A reclamante, além do pedido de aviso prévio, formulou os pleitos de 13º salário fracionado( R$ 189,00) e de férias integrais e proporcionais ( 6/12),acrescidas do abono de 1/3 ( R$ 667,00).

Como se verifica, o 13º salário fracionado de 2005 foi pago à reclamante ( fl 24 ), como também foram pagas e usufruídas as férias dos dois períodos ( fls 26 ), acrescidas do abono de 1/3, o que restou confirmado em depoimento pessoal, como é próprio da sinceridade da empregada. Ela sempre quis receber o aviso prévio e outros direitos que porventura tivesse.

Indefiro os pedidos.

3- HONORÁRIOS ADVOCATÍCIOS

Indevidos. Ausente a hipótese da lei n1 5. 584/70, sendo esta a única que autoriza a fixação de honorários advocatícios nas demandas que envolvam empregados e empregadores, tudo nos termos da jurisprudência consolidada do Tribunal Superior do Trabalho.

4-BENEFÍCIOS DA JUSTIÇA GRATUITA

Declarando ser pobre, como de fato é a classe trabalhadora brasileira, concedo à reclamante os benefícios da justiça gratuita. A declaração de pobreza, que apenas atende a uma formalidade legal, seria dispensável pelo padrão remuneratório atribuído à reclamante, bem como pela precária situação de milhões de homens e mulheres deste imenso país que enfrentam a dureza do desemprego e as dificuldades oriundas da péssima distribuição de renda no Brasil.

5 – OFÍCIO

Nenhuma irregularidade foi praticada pelo reclamado, empregador doméstico, que justifique a expedição de ofício a órgão fiscalizador. Não será expedido nenhum ofício.

III CONCLUSÃO

Ante o exposto, julgo procedentes, em parte, os pedidos para condenar o reclamado, AERSON SANTANA DE ANDRADE , a pagar à autora, MARIA DA GLÓRIA PEREIRA, no prazo legal, 50% do valor do aviso prévio ( R$ 250,00) , tudo nos termos da fundamentação precedente, que fica integrando o presente dispositivo.

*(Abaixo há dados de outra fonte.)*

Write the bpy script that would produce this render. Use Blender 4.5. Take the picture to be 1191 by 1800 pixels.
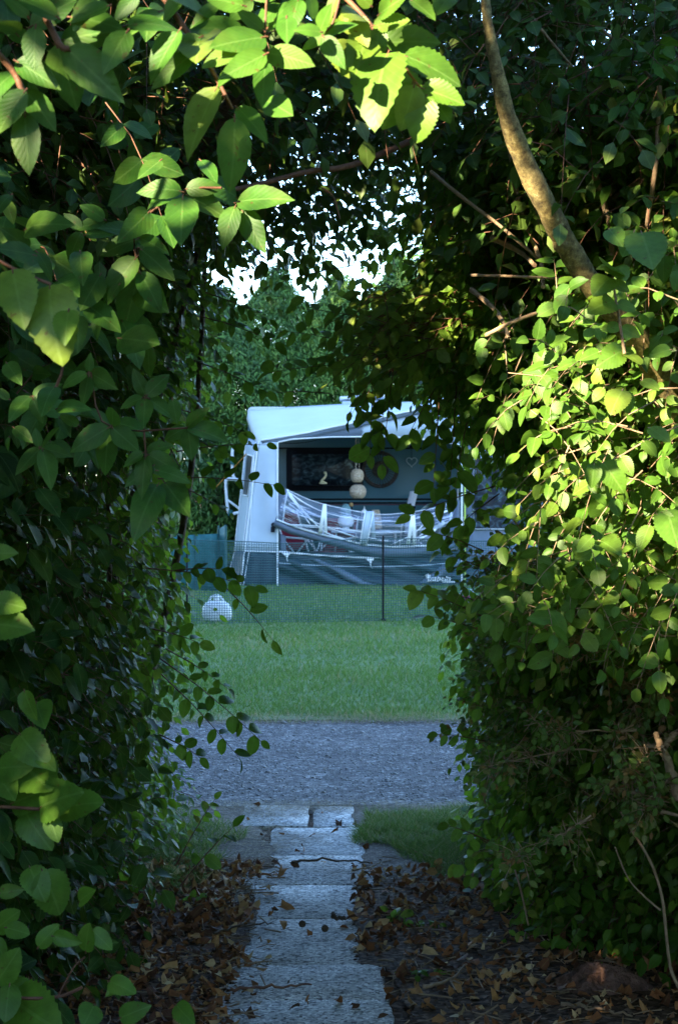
import bpy, math, random
import numpy as np
from mathutils import Vector, Matrix
random.seed(7)
rng = np.random.default_rng(11)
R = math.radians
scene = bpy.context.scene
for o in list(bpy.data.objects): bpy.data.objects.remove(o)

# ------------------------------------------------------------------ camera, sky, sun, exposure
FPX, HOR, CX, EYE = 3225.0, 840.0, 595.5, 1.55      # focal length and horizon measured in the photograph's pixels
cam_d = bpy.data.cameras.new('camera'); cam = bpy.data.objects.new('camera', cam_d)
scene.collection.objects.link(cam); scene.camera = cam
cam.location = (0, 0, EYE); cam.rotation_euler = (R(90), 0, 0)
cam_d.sensor_fit = 'VERTICAL'; cam_d.sensor_height = 36; cam_d.sensor_width = 24
cam_d.lens = 36 * FPX / 1800; cam_d.shift_y = -60 / 1800
cam_d.clip_start = 0.05; cam_d.clip_end = 2000
cam_d.dof.use_dof = True; cam_d.dof.focus_distance = 5.0; cam_d.dof.aperture_fstop = 16

SUN_AZ, SUN_EL = 38.0, 21.0                          # behind the camera, to the left; low evening sun
S = Vector((-math.sin(R(SUN_AZ)) * math.cos(R(SUN_EL)), -math.cos(R(SUN_AZ)) * math.cos(R(SUN_EL)), math.sin(R(SUN_EL))))
world = bpy.data.worlds.new('World'); scene.world = world; world.use_nodes = True
wn = world.node_tree.nodes; wl = world.node_tree.links
sky = wn.new('ShaderNodeTexSky'); sky.sky_type = 'NISHITA'; sky.sun_disc = False
sky.sun_elevation = R(SUN_EL); sky.sun_rotation = R(180 + SUN_AZ)
sky.air_density = 1.0; sky.dust_density = 0.3; sky.ozone_density = 4.0
bg = wn['Background']; bg.inputs['Strength'].default_value = 0.15
wl.new(sky.outputs[0], bg.inputs['Color'])
sd = bpy.data.lights.new('sun', 'SUN'); so = bpy.data.objects.new('sun', sd); scene.collection.objects.link(so)
sd.energy = 5.0; sd.angle = R(0.5); sd.color = (1.0, 0.83, 0.58)
so.rotation_euler = S.to_track_quat('Z', 'Y').to_euler(); so.location = (-10, -12, 12)
scene.view_settings.view_transform = 'Standard'; scene.view_settings.look = 'None'
scene.view_settings.gamma = 1; scene.view_settings.exposure = 2.92
scene.render.engine = 'CYCLES'
scene.cycles.max_bounces = 8; scene.cycles.transparent_max_bounces = 24

def P(px, py, Y):                                    # a photograph pixel at a measured distance -> metres
    return np.array([(px - CX) / FPX * Y, Y, EYE - (py - HOR) / FPX * Y])

# ------------------------------------------------------------------ materials
def new_mat(name):
    m = bpy.data.materials.new(name); m.use_nodes = True
    nt = m.node_tree; nt.nodes.clear()
    out = nt.nodes.new('ShaderNodeOutputMaterial')
    return m, nt, out
def node(nt, t, **kw):
    n = nt.nodes.new(t)
    for k, v in kw.items():
        if k in n.inputs: n.inputs[k].default_value = v
        else: setattr(n, k, v)
    return n
def ramp(nt, fac, stops):
    r = nt.nodes.new('ShaderNodeValToRGB'); e = r.color_ramp.elements
    while len(e) < len(stops): e.new(0.5)
    for i, (p, c) in enumerate(stops):
        e[i].position = p; e[i].color = (*c, 1)
    nt.links.new(fac, r.inputs[0]); return r
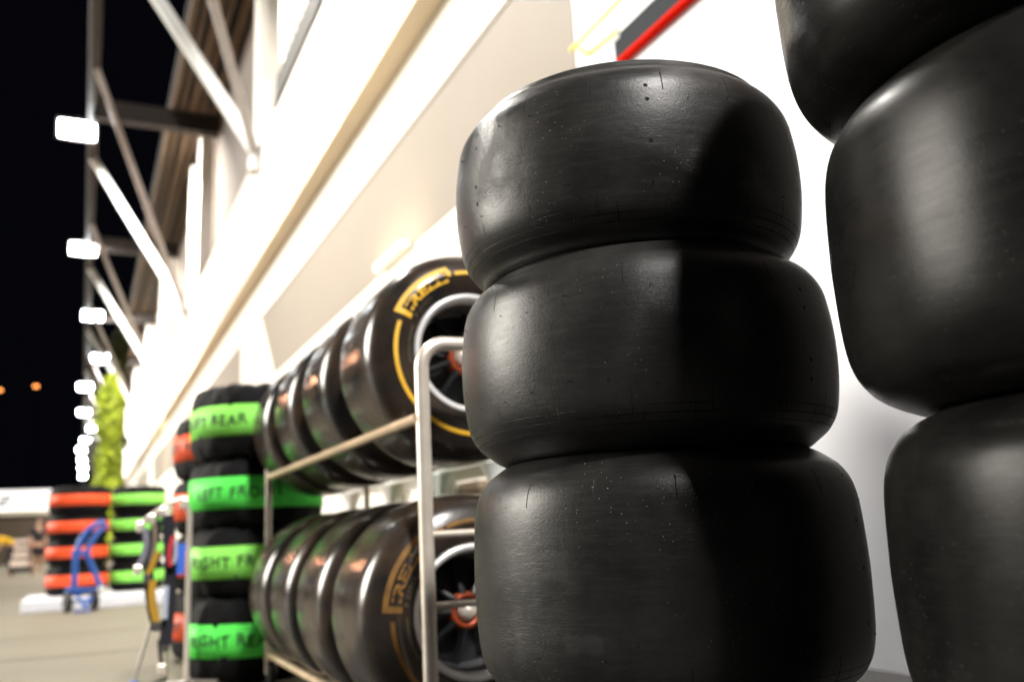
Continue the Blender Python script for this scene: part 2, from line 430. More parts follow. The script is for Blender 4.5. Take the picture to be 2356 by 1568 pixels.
# sign board with red trim on the near wall
sg = tag(empty('wall_sign', (WX-.06, 2.5, 3.50)), 'grey signboard with a red lower edge fixed high on the white wall', 'sign')
m = MB(); m.box((.0, -2.6, .024), (.05, 1.83, .185), .004); m.build('board', M_['greysign'], sg)
m = MB(); m.box((-.003, -2.6, 0), (.055, 1.88, .023)); m.build('trim', M_['redtrim'], sg)
m = MB(); m.box((.004, 1.83, .025), (.05, 1.90, .16), .004); m.build('end_cap', M_['greysign'], sg)
cb = tag(empty('wall_conduit', (WX-.02, 2.5, 3.93)), 'thin yellow conduit running along the top of the white wall', 'conduit')
m = MB(); m.tube([(-.02, -3, 0), (-.02, 2.46, -.02)], .016, 10); m.build('pipe', M_['yellowline'], cb)
m = MB(); m.tube([(-.02, 2.40, -.02), (.0, 2.3, -.14), (0, 1.9, -.18)], .010, 8); m.build('branch', M_['yellowline'], cb)

# ------------------------------------------------------------------ floodlights on the canopy edge
def floodlight(x, y, label, power=0, near=False, tilt=None, sz=1.05):
    z = ZC - .25
    r = tag(empty('floodlight', (x, y, z)), label, 'floodlight', 'floodlights hung in a row from the canopy edge')
    tl = math.radians(62 if tilt is None else tilt)
    m = MB(); m.obox((0, 0, 0), (sz*1.04, .22, sz*.62), (PI/2-tl, 0, 0), .05); m.build('housing', M_['dark'], r)
    n = Vector((0, -math.sin(tl), -math.cos(tl)))
    n = Euler((PI/2-tl, 0, 0)).to_matrix() @ Vector((0, -1, 0))
    m = MB(); m.obox(n*.125, (sz*.92, .06, sz*.46), (PI/2-tl, 0, 0), .028); m.build('lens', M_['lamp'], r)
    m = MB(); m.tube([(0, .05, .05), (0, .12, .42), (-x-.2 if abs(x) > .3 else 0, .12, .25)], .03, 8); m.build('bracket', M_['steelgrey'], r)
    if power:
        l = bpy.data.lights.new('floodlight_beam', 'AREA'); l.shape = 'RECTANGLE'; l.size = sz; l.size_y = .5; l.energy = power; l.color = (1.0, .95, .88); l.spread = math.radians(125)
        lo = bpy.data.objects.new('floodlight_beam', l); link(lo, r); lo.location = n*.16 + Vector((0, 0, -.06))
        dv = Vector((.8, .35 if y > 15 else -.2, -1)) if tilt is None else Vector((.3, .6, -1))
        lo.rotation_euler = dv.to_track_quat('-Z', 'Y').to_euler()
    return r
LX = [-.28, -.2, 0, .24, -.13, -.15, .23, -.03, -.24, -.18, -.17, -.16]
LY = [12.1, 17.25, 22.4, 27.6, 32.6, 38.8, 44, 48.8, 53.4, 59.1, 65.3, 73]
ordn = ['nearest and largest', 'second', 'third', 'fourth', 'fifth', 'sixth', 'seventh', 'eighth', 'ninth', 'tenth', 'eleventh', 'farthest']
s6 = (ZC-.25-EYE.z)/(6-EYE.z)
for i, (x, y) in enumerate(zip(LX, LY)):
    lab = ('%s white floodlight of the row seen in the photo under the canopy edge' % ordn[i]) if i in (0, 11) else '%s white floodlight from the near end of the row under the canopy edge' % ordn[i]
    floodlight(x*s6, y*s6, lab, power=2000 if i < 6 else 0)
# the same row goes on above and behind the camera
floodlight(-.6, 12.5, 'floodlight of the row directly overhead, just out of the picture', power=1700)
fm = tag(empty('floodlight_mast', (.95, -10.5, 0)), 'floodlight on a mast behind the photographer, out of the picture', 'floodlight')
MB().tube([(0, -.2, 0), (0, -.2, 15.7)], [.12, .08], 12).build('mast', M_['steelgrey'], fm, smooth=True)
fd = Vector((-.1, 11, -14)).normalized()
MB().obox((0, 0, 15.5), (.9, .24, .6), (0, 0, 0), .04).build('housing', M_['dark'], fm).rotation_euler = (0, 0, 0)
MB().obox((0, .14, 15.5), (.82, .03, .52), (0, 0, 0), .01).build('lens', M_['lamp'], fm)
l = bpy.data.lights.new('mast_beam', 'AREA'); l.shape = 'RECTANGLE'; l.size = 1.7; l.size_y = 1.3; l.energy = 5000; l.color = (1, .96, .92)
lo = link(bpy.data.objects.new('mast_beam', l), fm); lo.location = (0, .3, 15.5); lo.rotation_euler = fd.to_track_quat('-Z', 'Y').to_euler()

def lamp_post(loc, label, power, colr, rad):
    r = tag(empty('lane_lamp', (loc[0], loc[1], 0)), label, 'lamp')
    MB().tube([(0, 0, 0), (0, 0, loc[2]-rad)], [.07, .05], 10).build('pole', M_['dark'], r)
    MB().lathe([(.001, -rad), (rad*.7, -rad*.7), (rad, 0), (rad*.7, rad*.7), (.001, rad)], 20).build('globe', M_['orangelamp'], r, loc=(0, 0, loc[2]))
    l = bpy.data.lights.new('lamp_light', 'POINT'); l.energy = power; l.color = colr; l.shadow_soft_size = rad*1.1
    lo = bpy.data.objects.new('lamp_light', l); link(lo, r); lo.location = (0, 0, loc[2])
lamp_post((-5.9, 26, 6.1), 'warm lamp on a post beside the pit lane, out of the picture to the left', 1700, (1, .5, .3), .3)
bl_ = tag(empty('bulkhead_light', (2.93, 9.0, 3.62)), 'small warm light fixed low on the beige lintel above the garage wall', 'light')
MB().box((-.05, -.5, -.05), (.05, .5, .03), .01).build('housing', M_['plastic'], bl_)
MB().box((-.075, -.46, -.04), (-.051, .46, .02), .008).build('diffuser', M_['plastic'], bl_)
l = bpy.data.lights.new('bulkhead_glow', 'AREA'); l.shape = 'RECTANGLE'; l.size = 1.6; l.size_y = .2; l.energy = 26; l.color = (1, .85, .6)
l.energy = 7
lo = link(bpy.data.objects.new('bulkhead_glow', l), bl_); lo.location = (-.32, 0, -.02); lo.rotation_euler = Vector((.75, 0, .6)).to_track_quat('-Z', 'Y').to_euler()

# ------------------------------------------------------------------ tyres
def tyre_profile(R, W, n=10):
    a = W/2
    k = [(.172, -a+.055), (.175, -a+.035), (.195, -a+.014), (.222, -a+.003), (.245, -a), (.262, -a+.005), (R-.042, -a+.018), (R-.024, -a+.034), (R-.010, -a+.060), (R-.003, -a+.10)]
    pts = k + [(R, -.02), (R, .02)] + [(r, -z) for r, z in reversed(k)]
    # Catmull-Rom smoothing
    out = []
    for i in range(len(pts)-1):
        p0 = pts[max(i-1, 0)]; p1 = pts[i]; p2 = pts[i+1]; p3 = pts[min(i+2, len(pts)-1)]
        for j in range(5):
            s_ = j/5
            out.append(tuple(.5*((2*p1[c]) + (-p0[c]+p2[c])*s_ + (2*p0[c]-5*p1[c]+4*p2[c]-p3[c])*s_*s_ + (-p0[c]+3*p1[c]-3*p2[c]+p3[c])*s_**3) for c in (0, 1)))
    out.append(pts[-1])
    inner = [(.190, a-.062), (.215, a-.04), (R-.035, a-.06), (R-.018, a-.12), (R-.018, -a+.12), (R-.035, -a+.06), (.215, -a+.04), (.190, -a+.062)]
    return out, inner
def side_z(R, W, r):   # outer sidewall height (+z side) at radius r
    out, _ = tyre_profile(R, W)
    best = 0
    pts = [p for p in out if p[1] > 0]
    for p, q in zip(pts, pts[1:]):
        lo, hi = min(p[0], q[0]), max(p[0], q[0])
        if lo <= r <= hi and hi > lo:
            f = (r-p[0])/(q[0]-p[0]); best = max(best, p[1] + f*(q[1]-p[1]))
    return best
def shoulder_len(R, W, zin):    # arclength from the middle of the tread out to z = zin
    out, _ = tyre_profile(R, W)
    pts = [p for p in out if p[1] >= 0 and p[0] > .26]; L = 0; prev = (R, 0)
    for p in sorted(pts, key=lambda p: p[1]):
        L += math.hypot(p[0]-prev[0], p[1]-prev[1]); prev = p
        if p[1] >= zin: break
    return L
def tyre_mesh(R, W, seg, squash=0, wob=0):
    m = MB(); out, inner = tyre_profile(R, W)
    outn = len(out)
    ph = random.random()*6
    def dsp(a, r, z):
        return r*(1 + wob*math.sin(2*a+ph)*.5 + wob*math.sin(3*a)*.3), z + wob*.2*math.sin(2*a+ph*2)
    m.lathe(out, seg, disp=dsp)
    m.lathe([out[-1]] + inner + [out[0]], seg, disp=dsp)
    bmesh.ops.remove_doubles(m.bm, verts=m.bm.verts, dist=1e-5)
    return m

def stack_tyre(x, y, z0, R, W, rot, label, mat, group, tilt=(0, 0), nibs=0):
    m = tyre_mesh(R, W, 192, wob=.004)
    # moulding whiskers that stand off the upper and lower shoulders
    rnd = random.Random(int(x*1000+z0*100))
    for k in range(nibs):
        a = 2*PI*(k+.5)/nibs + rnd.uniform(-.03, .03)
        for sgn in (1, -1):
            z = sgn*(W/2-.095+rnd.uniform(-.012, .012)); r = R-.006
            p = Vector((r*math.cos(a), r*math.sin(a), z)); nrm = Vector((math.cos(a), math.sin(a), sgn*.25)).normalized()
            if rnd.random() < .6:
                m.tube([p-nrm*.002, p+nrm*.003, p+nrm*.0055+Vector((0, 0, rnd.uniform(-.003, .001)))], [.0009, .0008, .0005], 5)
    o = m.build('slick_tyre', mat)
    o.location = (x, y, z0 + W/2); o.rotation_euler = (tilt[0], tilt[1], rot)
    tag(o, label, 'tyre', group)
    return o
shF = shoulder_len(.31, .31, .155-.058); shR = shoulder_len(.325, .38, .19-.058)
G1 = 'bare slick tyres of the middle stack'; G2 = 'bare slick tyres of the right-hand stack'
mt = {}
mt['a'] = rubber('slick_rubber_scuffed', .312, shF, base=.0125, seed=.0, scuff=1.0, holes=6, hz=(.085, .06, -.01, -.04), dust=1)
mt['b'] = rubber('slick_rubber_clean', .321, shF, seed=.61, scuff=.3, holes=6, hz=(.075, .045, -.035, -.065), dust=.6)
mt['c'] = rubber('slick_rubber_rear', .325, shR, seed=1.3, scuff=.35, holes=5, detail=True, hz=(.14, .07, -.0, -.08), dust=.8, base=.0085, spots=[(.545, .070, .016, .008), (.548, .028, .018, .017), (.538, -.066, .015, .010), (.566, -.078, .028, .010)])
mt['d'] = rubber('slick_rubber_dark', .33, shR, seed=2.7, scuff=.15, holes=0, detail=False, dust=.3, base=.0065, rough0=.27, spec=.10, bumpk=.16)
NU = math.radians
stack_tyre(.892, 1.318, 0.0, .325, .38, 0, 'lowest wide slick tyre of the middle stack, standing on the ground', mt['c'], G1, nibs=0)
stack_tyre(.898, 1.312, .377, .324, .378, NU(10), 'wide black slick tyre with pale tape marks, second from the ground in the middle stack', mt['c'], G1, nibs=20)
stack_tyre(.890, 1.316, .752, .322, .318, NU(30), 'black slick tyre just below the top one of the middle stack', mt['b'], G1, tilt=(.0, .004), nibs=30)
stack_tyre(.884, 1.328, 1.066, .312, .312, NU(35), 'topmost scuffed slick tyre of the middle stack with small wear holes', mt['a'], G1, tilt=(.006, -.004), nibs=30)
CX, CY = 1.085, .58
stack_tyre(CX+.03, CY-.01, 0.0, .33, .38, 0, 'lowest slick tyre of the right-hand stack, standing on the ground', mt['d'], G2)
stack_tyre(CX+.02, CY-.005, .38, .33, .38, .5, 'blurred black slick tyre second from the ground in the right-hand stack', mt['d'], G2)
stack_tyre(CX-.005, CY+.003, .76, .33, .38, 1.0, 'large glossy slick tyre with a bright highlight, third up in the right-hand stack', mt['d'], G2)
stack_tyre(CX-.022, CY+.025, 1.138, .33, .38, 2.0, 'topmost slick tyre of the right-hand stack, cut by the top edge', mt['d'], G2, nibs=16)

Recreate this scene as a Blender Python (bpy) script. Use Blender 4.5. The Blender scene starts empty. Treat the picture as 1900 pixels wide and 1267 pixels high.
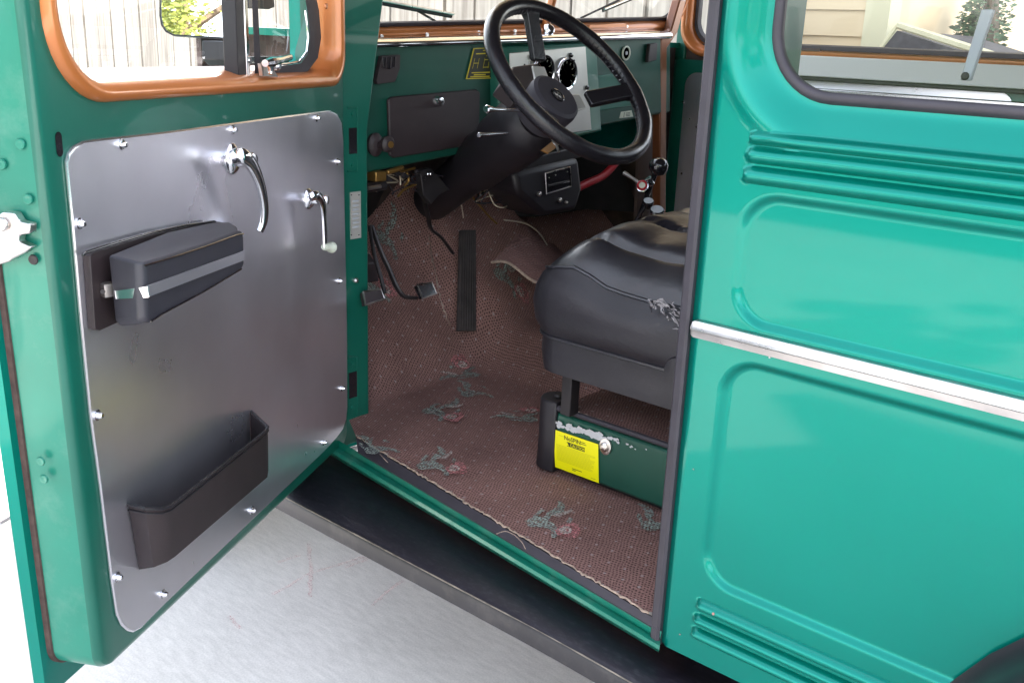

Juros e atualização monetária na forma da lei.

Não haverá contribuição previdenciária, eis que a parcela possui natureza indenizatória.

Custas, no importe mínimo, de R$ 10,64 (dez reais e sessenta e quatro centavos), pelo reclamado, calculadas sobre R$ 250,00, valor da condenação e para esse fim aproveitado.

Intimem-se as partes, em face da antecipação do julgamento.